Earthquake monitor

Saturday, December 1, 2007

UN Climate Change Conference 2007: Bali, 3 - 14 Desember 2007

Lebih dari satu dasawarsa yang lalu, beberapa negara bergabung dalam suatu traktat internasional - the United Nations Framework Convention on Climate Change (UNFCCC) - yang disusun untuk memikirkan dampak dari pemanasan global. Konvensi ini telah menetapkan suatu kerangka kerja umum bagi usaha-usaha intergovernmental untuk mengantisipasi tantangan perubahan cuaca. Selain mempunyai anggota dalam jumlah yang sangat signifikan, hasil dari konvensi ini telah diratifikasi oleh 192 negara (per 22 Agustus 2007), termasuk Indonesia yang meratifikasinya pada tanggal 23 Agustus 1994. Dengan konvensi ini, negara-negara anggota 'dihimbau' untuk bekerja sama secara nasional maupun internasional dalam mengantisipasi efek rumah kaca.
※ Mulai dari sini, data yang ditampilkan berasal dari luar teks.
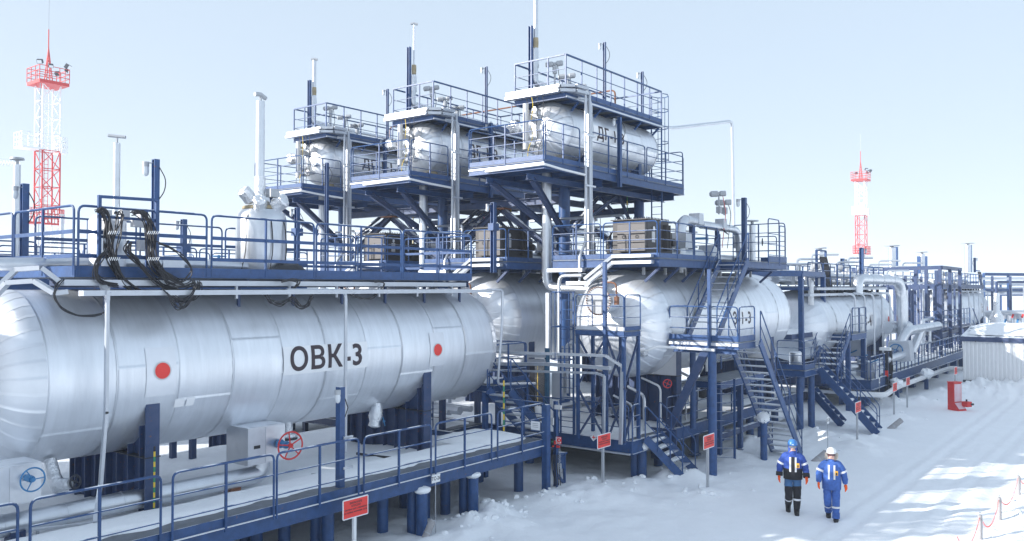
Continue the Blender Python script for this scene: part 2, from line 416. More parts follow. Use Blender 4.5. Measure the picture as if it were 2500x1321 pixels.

Mengingat bahwa tingkat emisi gas yang menimbulkan efek rumah kaca terus meningkat, kemudian disepakati bahwa hanya dengan suatu komitmen yang kuat dan mengikat dari negara-negara maju untuk mengurangi emisi tersebutlah yang dapat meyakinkan seluruh sektor terkait untuk mengantisipasi perubahan iklim. Akhirnya pada tanggal 11 December 2007 ditandatangani suatu traktat tambahan yang dikenal dengan Kyoto Protocol yang ditujukan untuk mencapai stabilisasi konsentrasi gas efek rumah kaca di dalam atmosfer pada tingkat tertentu yang dapat mencegah dampak yang berbahaya dari kegiatan manusia terhadap iklim dan cuaca. Kyoto Protocol efektif berlaku sejak tanggal 16 Pebruari 2005, - setelah Rusia meratifikasinya sehingga mencapai syarat 55% emisi gas total di dunia -, dan mewajibkan negara-negara tertentu (negara maju) untuk mengurangi emisi gas rumah kaca yang diproduksinya. Kewajiban negara maju untuk mengurangi emisi gas rumah kaca didasari pada dua alasan utama yaitu, pertama, negara-negara maju lebih mudah untuk "membayar biaya" pemotongan emisi, dan kedua, secara historis negara-negara inilah yang memberikan kontribusi besar dalam menghasilkan jumlah emisi gas per kapita di banding dengan negara berkembang. Namun begitu, karena Kyoto Protocol tersebut mempunyai dampak yang signifikan terhadap seluruh sektor utama perekonomian, Australia yang termasuk sebagai negara maju penghasil emisi gas terbesar baru meratifikasinya pada tanggal 3 December 2007, dan bahkan Amerika (dan Kazakhstan) baru menandatanganinya dan belum meratifikasi protokol ini.

Sebagai negara yang masih dalam taraf "berkembang", walaupun sudah meratifikasi Kyoto Protocol, Indonesia belum dibebani kewajiban untuk menurunkan tingkat emisi efek rumah kaca (di sisi lain, tingkat emisi per kepala juga masih belum melewati ambang batas). Tetapi, mengingat bahwa tingkat ekonomi suatu negara biasanya berbanding lurus dengan tingkat industrialisasi di negara tersebut, perlu diperhitungkan adanya kemungkinan meningkatnya tingkat emisi gas disebabkan oleh meningkatnya industrialisasi di negara kita. Hal lain yang perlu dipertimbangkan adalah semakin rusaknya habitat hutan di Indonesia akibat konversi hutan dan penebangan liar.

Dalam hal ini, Indonesia tercatat sebagai negara dengan tingkat deforestation tertinggi di dunia, bahkan "prestasi" ini telah disetujui untuk dicatat dalam buku record dunia terkenal, Guinnes Book of World Records 2008. Dengan tingkat penggundulan hutan setara dengan 300 lapangan sepak bola setiap jamnya, sekitar 4,4 juta hektar hutan di Indonesia berubah fungsi setiap tahunnya. Ironisnya, sebab penggundulan hutan ini ditengarai bisa terjadi karena sistem politik dan ekonomi yang korup yang mengeksploitasi sumber daya alam, khususnya hutan, untuk tujuan keuntungan politis golongan dan individu.

Akhirnya, cukupkah kita bangga bisa menjadi tuan rumah suatu konvensi tentang lingkungan tingkat dunia sementara kita sendiri lalai dengan apa yang seharusnya kita lakukan?.